(originally posted here on 20 Jan 2006)
Last Friday, Mike and I were chatting about how no compelling applications came out of Ning.
We agreed that it was because of their silly committment to stealth
mode during their gestation. You don’t publicly reveal your early
development because it’s “so web 2.0″. You do so to
get an early reality check on whether or not your project sucks.
Knowledge
is good, but better than knowledge is a good epistemology that allows
the rapid and timely acquisition of knowledge! You can teach a man to
fish and he can feed his family, but if you teach him how to teach
himself to fish…
Anyway, TechCrunch mentioned Ning today, listing four problems why the service isn’t taking off.

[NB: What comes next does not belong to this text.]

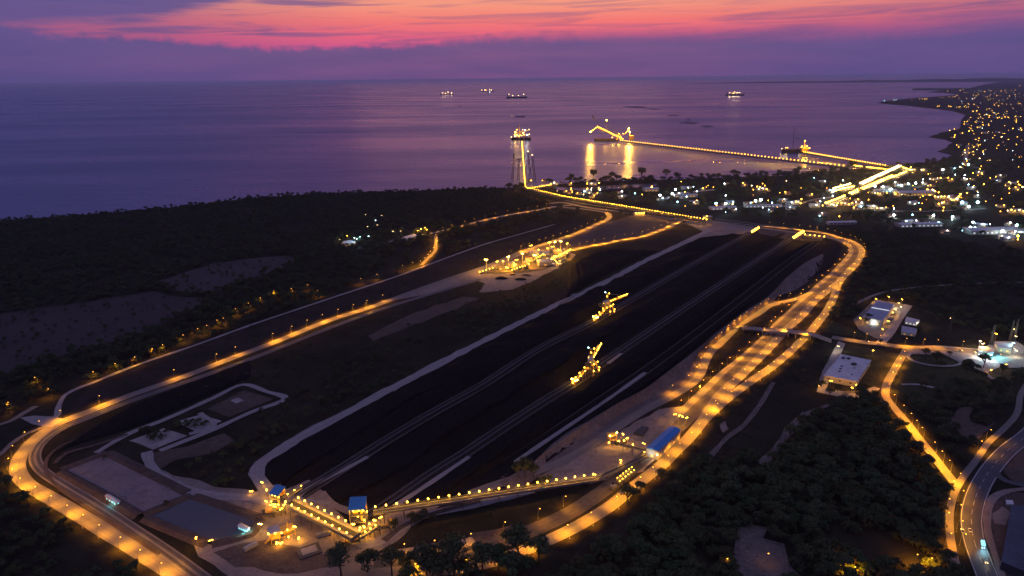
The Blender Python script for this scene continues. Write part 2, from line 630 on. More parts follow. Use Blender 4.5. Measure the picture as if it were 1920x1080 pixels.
def ribbon(name, pts, width, mat, z=None, off=0.0, world=False, clear=3.0, step=6.0, kerb=False, w2=None):
    """a road or track sheet along pixel points; width in metres, off = shift to the left of travel"""
    path = smooth(pts if world else px(pts), step)
    N_ = normals2(path)
    z = layer() if z is None else z
    vs, fs, uvs = [], [], []
    u = 0.0
    n = len(path)
    for i, (p, nn) in enumerate(zip(path, N_)):
        if i:
            u += (p - path[i - 1]).length
        if 'dirt' in name or 'track' == name[-5:] or name in ('haul_road', 'footpath'):
            wd_n = 1 + .34 * mnoise.fractal((p.x * .05, p.y * .05, 4.4), 1, 2, 3)
        else:
            wd_n = 1.0
        wd = width if w2 is None else width + (w2 - width) * i / max(1, n - 1)
        wd *= wd_n
        a = p + nn * (off + wd / 2)
        b = p + nn * (off - wd / 2)
        vs += [(a.x, a.y, z), (b.x, b.y, z)]
        uvs += [(u, wd / 2), (u, -wd / 2)]
        if i:
            k = 2 * i
            fs.append((k - 2, k - 1, k + 1, k))
    me = bpy.data.meshes.new(name)
    me.from_pydata(vs, [], fs)
    uvl = me.uv_layers.new(name='UVMap')
    idx = np.empty(len(me.loops), dtype=np.int32)
    me.loops.foreach_get('vertex_index', idx)
    uvl.data.foreach_set('uv', np.array(uvs, dtype=np.float32)[idx].ravel())
    me.materials.append(mat)
    me.update()
    o = link(name, me)
    o['kind'] = 'structure'
    mid = [p + nn * off for p, nn in zip(path, N_)]
    if clear is not None:
        KEEP_OUT.append((np.array([(p.x, p.y) for p in mid]), (max(width, w2 or 0)) / 2 + clear))
    return mid


def sheet(name, pts, mat, z=None, world=False, jitter=0.0, clear=True, kind='structure'):
    P_ = [Vector((p[0], p[1])) for p in (pts if world else px(pts))]
    if jitter:
        Q = []
        for i in range(len(P_)):
            a, b = P_[i], P_[(i + 1) % len(P_)]
            n = max(1, int((b - a).length / (jitter * 2.5)))
            for k in range(n):
                q = a.lerp(b, k / n)
                if k:
                    q = q + Vector((mnoise.noise((q.x * .05, q.y * .05, 1.7)), mnoise.noise((q.x * .05, q.y * .05, 9.1)))) * jitter
                Q.append(q)
        P_ = Q
    z = layer() if z is None else z
    vs = [(p.x, p.y, z) for p in P_]
    tris = tessellate_polygon([[Vector(v) for v in vs]])
    me = bpy.data.meshes.new(name)
    me.from_pydata(vs, [], [tuple(t) for t in tris])
    bm = bmesh.new()
    bm.from_mesh(me)
    bmesh.ops.recalc_face_normals(bm, faces=bm.faces)
    for f in bm.faces:
        if f.normal.z < 0:
            f.normal_flip()
    bm.to_mesh(me)
    bm.free()
    me.materials.append(mat)
    o = link(name, me)
    o['kind'] = kind
    if clear:
        KEEP_POLY.append(np.array([(p.x, p.y) for p in P_]))
    return o


# ================================================================== SEA AND LAND
SEA_Z = -1.5
sea = MB()
sea.add([(-120000, -6000, SEA_Z), (120000, -6000, SEA_Z), (120000, 110000, SEA_Z), (-120000, 110000, SEA_Z)], [(0, 1, 2, 3)])
sea.build('sea', M['sea'])['kind'] = 'structure'

coast_px = [(0, 413), (150, 404), (300, 391), (450, 374), (600, 362), (760, 358), (900, 353), (965, 352), (1000, 350),
            (1040, 346), (1090, 341), (1200, 338), (1300, 335), (1400, 332), (1480, 328), (1540, 322), (1600, 317),
            (1690, 309), (1740, 304), (1775, 298), (1786, 291), (1757, 283), (1773, 278), (1786, 267), (1775, 262),
            (1742, 257), (1765, 248), (1800, 241), (1802, 226), (1810, 215), (1785, 208), (1745, 203), (1700, 198),
            (1662, 195), (1645, 192.5), (1662, 189), (1700, 185), (1755, 181), (1800, 177.5), (1770, 174), (1736, 173.2),
            (1765, 169.5), (1815, 166), (1838, 160), (1868, 154), (1925, 149.5)]
coast = [Vector((p.x, p.y)) for p in px(coast_px)]
dirL = (coast[0] - coast[3]).normalized()
Lfar = coast[0] + dirL * 9000
land = [Lfar] + coast + [Vector((60000, 33000)), Vector((60000, -3000)), Vector((Lfar.x, -3000))]
# roughen the shoreline
land2 = []
for i in range(len(land)):
    a, b = land[i], land[(i + 1) % len(land)]
    n = 1
    if 1 <= i < len(coast):
        n = max(1, min(24, int((b - a).length / 25)))
    for k in range(n):
        q = a.lerp(b, k / n)
        if k:
            q = q + Vector((mnoise.noise((q.x * .01, q.y * .01, 0)), mnoise.noise((q.x * .01, q.y * .01, 5)))) * 9
        land2.append(q)
ground = sheet('ground', land2, M['scrub'], z=0.0, world=True, clear=False)
skirt = MB()
for i in range(len(land2) - 1):
    a, b = land2[i], land2[i + 1]
    skirt.add([(a.x, a.y, -0.01), (b.x, b.y, -0.01), (b.x, b.y, -3), (a.x, a.y, -3)], [(0, 1, 2, 3)])
skirt.build('shore', M['brown'])['kind'] = 'structure'

# dark calm patches over shoals in the bay
M['shoal'] = pbr('shoal_water', (0.030, 0.032, 0.075), 0.55, var=0.3, scale=0.004, spec=0.25)
for pts in ([(1165, 199.5), (1190, 198.8), (1214, 200), (1208, 202), (1180, 202)], [(1203, 204), (1230, 203.3), (1245, 204.6), (1225, 206)], [(1270, 229), (1290, 227.5), (1312, 230), (1300, 233), (1280, 232)], [(1310, 236), (1330, 235), (1341, 238), (1322, 239.5)], [(1250, 216), (1268, 215), (1275, 217), (1258, 218)]):
    sheet('shoal', [Vector((q.x, q.y)) for q in px(pts, SEA_Z)], M['shoal'], z=SEA_Z + .05, world=True, jitter=14, clear=False)
# low far hills closing the horizon on the right
hm = MB()
for (x0, x1, dist, hh, sd_) in ((1290, 2100, 34000, 190, 3), (1690, 2400, 17000, 110, 8)):
    nseg = 60
    ring = []
    for i in range(nseg + 1):
        t = i / nseg
        p = G(x0 + (x1 - x0) * t, 300)
        d = Vector((p.x, p.y)).normalized()
        prof = math.sin(math.pi * min(1, t * 1.6 + .02) * .5) * (0.55 + 0.45 * mnoise.fractal((t * 5, sd_, 0), 1, 2, 4))
        prof = max(0.02, prof)
        for (dd, f) in ((-900, 0.0), (-350, .55), (0, 1.0), (700, .6), (1800, 0.0)):
            q = d * (dist + dd)
            ring.append((q.x, q.y, -2 + hh * prof * f))
    fs = []
    for i in range(nseg):
        for k in range(4):
            a = i * 5 + k
            fs.append((a, a + 5, a + 6, a + 1))
    hm.add(ring, fs)
hm.build('hills', M['hill'])['kind'] = 'structure'

# lagoon behind the sand spit
sheet('lagoon', [(1040, 351), (1092, 353), (1150, 347.5), (1232, 344.5), (1230, 349), (1160, 354), (1085, 358), (1046, 356)], M['pond'], jitter=3)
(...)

But the reality of Ning is that it’s lost whatever coolness it
had, no one uses it and Ning is going to have a very hard time getting
people’s attention when they finally do roll out better
functionality. Here’s are the problems….
And in other Stealth Mode news, Ookles just closed its Angel round in Om Malik’s bathroom. Ookles?
That’s for them to know, and us to buzz, buzz, buzz, about!
Let’s get all excited and see what clues we can scrape up from
google searches and reverse DNS lookups! Or not.
So the other
problem with stealth mode, closely related to the first, is that
operations that grow organically are stronger than ones designed in one
afternoon around a table. This is the insight behind Agile software development,
and ultimately is the lesson of the Vietnam War as well. A few days ago
I noticed that blogger’s search stinks, and I’d like a tiny
tag cloud in the sidebar of my blog. I could write a scraper but where
would I host it? I realized there was a need for a new type of service,
where I could upload some little script somewhere, tell the service to
run it nightly, and point a sidebar of my blog to its output. I should
put up a J2EE app server somewhere, maybe at toys.pokkari.tv. I could
write a little administration app that allows uploading and deployment
of ear files. And then, to accomodate those who wanted to write in
other languages, I could drop in the Bean Scripting Framework
and many language libraries. And some other page parsing and
manipulation libraries to make work on web pages less like DOM and more
like Chickenfoot. Eventually it would grow into something very easy to use, under the guidance of real users and real usage.
Update 15:13 ET:
I’ve never written an app on Ning because PHP is not my bag. Check out I Am Alpha, and Zoho Creator.